→ Available data
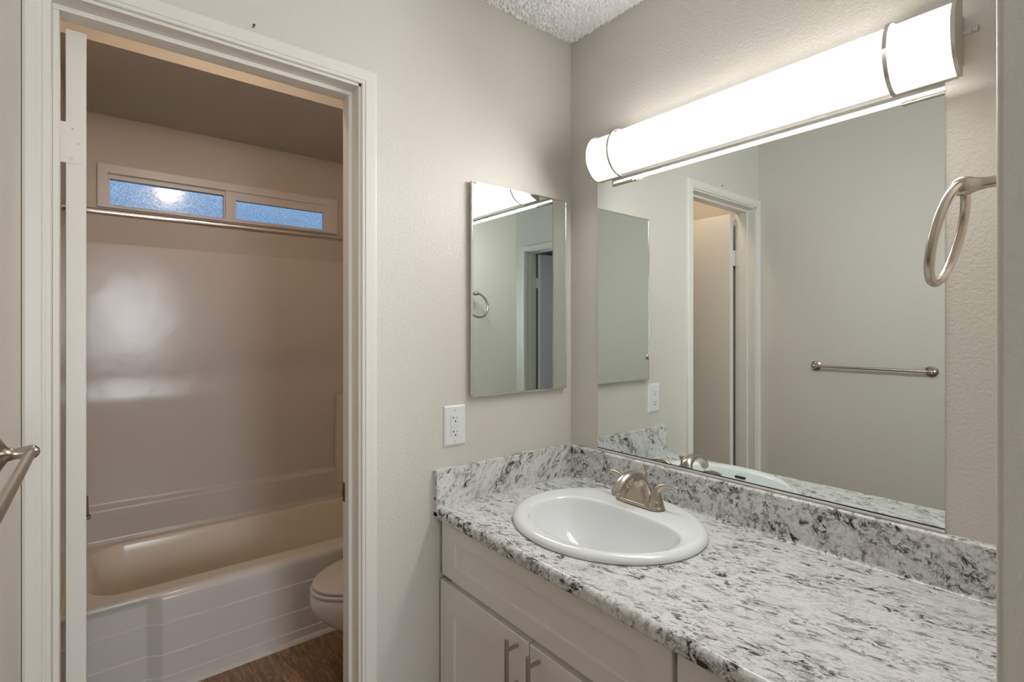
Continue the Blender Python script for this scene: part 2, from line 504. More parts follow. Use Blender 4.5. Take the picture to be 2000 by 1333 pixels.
def door_leaf(loc):
    ang = math.radians(1.5)
    R = Matrix.Rotation(ang, 4, 'Z')
    piv = Vector((.0172, .118, 0))
    def place(bm):
        bmesh.ops.rotate(bm, verts=bm.verts[:], cent=piv, matrix=R)
        bmesh.ops.translate(bm, verts=bm.verts[:], vec=Vector(loc))
    bm = B(); box(bm, .0172, .0525, .118, .728, .012, 2.0145, .0025); place(bm)
    leaf = obj('door_1', bm, M_door, loc=loc, smooth=40)
    for zc in (1.7645, 0.28):
        bm = B()
        pts = [(-.004, zc - .0445), (.034, zc - .0445)]
        for k in range(1, 7):
            a = k / 6 * PI / 2; pts.append((.034 + .014 * math.sin(a), zc - .0305 - .014 * math.cos(a)))
        for k in range(0, 7):
            a = k / 6 * PI / 2; pts.append((.034 + .014 * math.cos(a), zc + .0305 + .014 * math.sin(a)))
        pts.append((-.004, zc + .0445))
        prism(bm, pts, 'y', .1160, .1185)
        box(bm, .0005, .0022, .086, .1215, zc - .0445, zc + .0445, .0005)
        place(bm)
        h = obj('hinge', bm, M_door, leaf, smooth=40)
        bm = B()
        for k in range(5):
            z0 = zc - .0445 + k * .0178
            tube(bm, [(.002, .1205, z0 + .0006), (.002, .1205, z0 + .0172)], .0062, 14)
        place(bm); obj('hinge_knuckle', bm, M_door, h, smooth=40)
        for sx, sz in ((.029, .031), (.0385, 0), (.028, -.033)):
            bm = B(); tube(bm, [(sx, .1150, zc + sz), (sx, .1165, zc + sz)], .0042, 14); box(bm, sx - .0018, sx + .0018, .1147, .1151, zc + sz - .0018, zc + sz + .0018, mi=1)
            place(bm); obj('screw', bm, [M_door, M_steel], h, smooth=40)
    return leaf, place
leaf, place = door_leaf((-1.461, 0, 0))
tag(leaf, 'white slab door standing open into the bathroom, hinge edge to the camera', 'door', kind='structure')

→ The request
Transcribe the preceding listing in its entirety and with exact wording, leaving out pictures.

→ Solution to this problem
Continue the Blender Python script for this scene: part 2, from line 504. More parts follow. Use Blender 4.5. Take the picture to be 2000 by 1333 pixels.
def door_leaf(loc):
    ang = math.radians(1.5)
    R = Matrix.Rotation(ang, 4, 'Z')
    piv = Vector((.0172, .118, 0))
    def place(bm):
        bmesh.ops.rotate(bm, verts=bm.verts[:], cent=piv, matrix=R)
        bmesh.ops.translate(bm, verts=bm.verts[:], vec=Vector(loc))
    bm = B(); box(bm, .0172, .0525, .118, .728, .012, 2.0145, .0025); place(bm)
    leaf = obj('door_1', bm, M_door, loc=loc, smooth=40)
    for zc in (1.7645, 0.28):
        bm = B()
        pts = [(-.004, zc - .0445), (.034, zc - .0445)]
        for k in range(1, 7):
            a = k / 6 * PI / 2; pts.append((.034 + .014 * math.sin(a), zc - .0305 - .014 * math.cos(a)))
        for k in range(0, 7):
            a = k / 6 * PI / 2; pts.append((.034 + .014 * math.cos(a), zc + .0305 + .014 * math.sin(a)))
        pts.append((-.004, zc + .0445))
        prism(bm, pts, 'y', .1160, .1185)
        box(bm, .0005, .0022, .086, .1215, zc - .0445, zc + .0445, .0005)
        place(bm)
        h = obj('hinge', bm, M_door, leaf, smooth=40)
        bm = B()
        for k in range(5):
            z0 = zc - .0445 + k * .0178
            tube(bm, [(.002, .1205, z0 + .0006), (.002, .1205, z0 + .0172)], .0062, 14)
        place(bm); obj('hinge_knuckle', bm, M_door, h, smooth=40)
        for sx, sz in ((.029, .031), (.0385, 0), (.028, -.033)):
            bm = B(); tube(bm, [(sx, .1150, zc + sz), (sx, .1165, zc + sz)], .0042, 14); box(bm, sx - .0018, sx + .0018, .1147, .1151, zc + sz - .0018, zc + sz + .0018, mi=1)
            place(bm); obj('screw', bm, [M_door, M_steel], h, smooth=40)
    return leaf, place
leaf, place = door_leaf((-1.461, 0, 0))
tag(leaf, 'white slab door standing open into the bathroom, hinge edge to the camera', 'door', kind='structure')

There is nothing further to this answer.